What is Music? Well, in this case, the more appropriate question would be who is Music? I’ve always had the idea for an anthropomorphic entity that represented all music. It came to me while reading Neil Gaiman’s extraordinary Sandman series. What music would look like and sound like? Well, Music is tall, lanky, with eyes and hair as black as a fresh vinyl pressing of your favorite album. Faint music would roll off of his hair, not seen to the ordinary, but with enchanting powers like a pied piper of sorts. Music and the makers have a symbiotic relationship, but since the days of Robert Johnson, Music has taken an interest in souls. The souls of a musician ripen by the age of 27 and that’s when he takes them and consumes them.
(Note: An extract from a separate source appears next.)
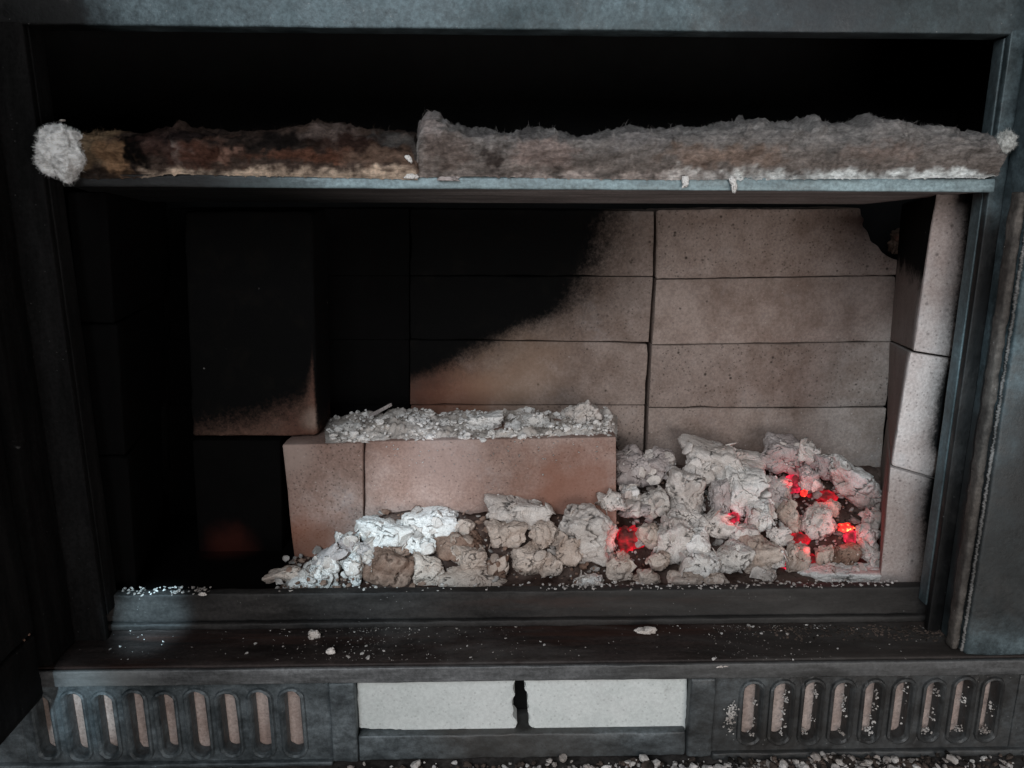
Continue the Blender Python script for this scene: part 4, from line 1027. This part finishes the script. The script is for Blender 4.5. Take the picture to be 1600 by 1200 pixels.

I hope to pen this character some day, until then I had the idea; I’ve always wanted to do a series of short stories that were based on songs. Sometimes, I envision some of my favorite songs as taking place in interesting settings. For instance, whenever I listen to Bruce Springsteen’s “Atlantic City,” I see a dystopian world full of corruption, where the Casinos have taken over. In my head, that’s how I picture Music experiencing his namesake, as stories that unfold like moving pictures. So, armed with that kind of spirit, I got a few friends to write stories based on songs that I hand picked myself. Over the course of the month, they will appear here, the first appearing on April 3rd.
With that, let us begin and look into Music’s Box:
Music lived underground. The spirit of irony was not lost on him, because all music started underground, or at least in the garage. Hell, the Beatles got their start in the underground, literally. Music’s lair is cozy and furnished with the normal accouterments common to most dwellings. There is a pullout couch, tattered and worn. A special coffee table that has coffee table books with album art. No TV though, he doesn’t believe in it. Music believes in a fine collection of vinyl, the only way to experience music aside from the front row. The stacks of vinyl included music from all the souls he’d taken throughout the years: Robert Johnson, Jimi Hendrix, Amy Winehouse, Janis Joplin, Kurt Cobain; the list goes on and on. There are the Beatles, Beach Boys, Pink Floyd, Van Halen, so many albums, all original pressings and in mint condition.
His most prized possession though is a very special box, as old as the original makers of the Dybbuk boxes. In them he stores the souls of his favorite songs, for every song has a life all its own.
Music sat on the couch, his weight forcing a sound indicating that it could buckle at any second. It never does. Objects have a way around music: always working, never breaking. Music took hold of his box and opened it. Big lights and bright sounds emanated from it. That is how music should be experienced, he thought. He rifles through them, as an audiophile would a stack of vinyl.
Music sat reliving his favorites, his greatest hits, his greatest tributes.